Obfuscation, subterfuge won’t cover tracks of corruption: Congress on Rafale deal

New Delhi: The Congress party on Saturday came down heavily on the Bharatiya Janata Party-led central government over the controversial Rafale deal, saying that its leaders’ “obfuscation, subterfuge and smokescreens won’t cover the tracks of corruption.”

“Faced with ‘Truth’ on the Rafale scam, Prime Minister Modi’s court jesters and a pack of liars are deeply unnerved, agitated and frustrated. Abuse and subterfuge is the only weapon left in the armoury of ‘House of Lies’,” said Congress spokesperson Randeep Surjewala.

Surjewala’s comments come after Union Law Minister Ravi Shankar Prasad earlier in the day had said that it was wrong to expect a more mature statement from Gandhi when his “entire family is arraigned for scams like the National Herald scam and the Bofors scandal.”
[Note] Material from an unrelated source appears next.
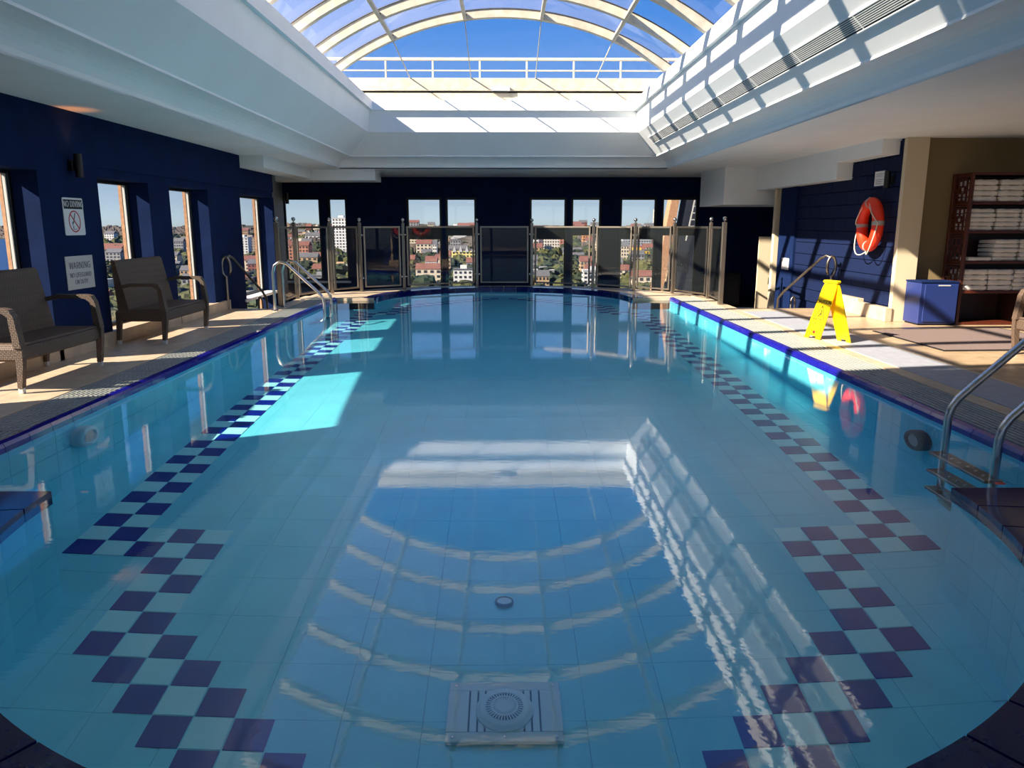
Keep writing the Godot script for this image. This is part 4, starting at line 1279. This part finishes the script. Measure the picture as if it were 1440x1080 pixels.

Talking about the same, Surjewala said, “A peeved and flummoxed Law Minister, Ravi Shankar Prasad, who has been a counsel for Anil Ambani in the past, dished out a cacophony of slander and calumny to vent out his frustration and has tied himself in knots in verbal diarrhea of lies.”

“Law Minister suggested that Congress-UPA purchased Rafale aircrafts without weapons, while Prime Minister Modi’s government purchased the aircrafts with weapons. This is utterly false. Law Minister is challenging the credibility, competence and integrity of Indian Air Force. This itself is anti-national,” Surjewala said.

He further added that “not a single aircraft more will be ‘Made in India.'”

“Congress-UPA would have manufactured 108 aircrafts in India through ‘Transfer of Technology’. This was shelved by the Prime Minister to help his friends,” Surjewala said.

The Rafale jets were chosen during the United Progressive Alliance (UPA) tenure in 2012.

Initially, India had planned to buy 18 off-the-shelf jets from France, with 108 others to be assembled in the country by the state-run aerospace and Defence company HAL.

The Centre led by Prime Minister Narendra Modi scrapped the UPA’s plan in 2015 and announced that it would buy 36 “ready-to-fly” Rafale jets instead of seeking a technology transfer from France’s Dassault Aviation and making the aircraft in India.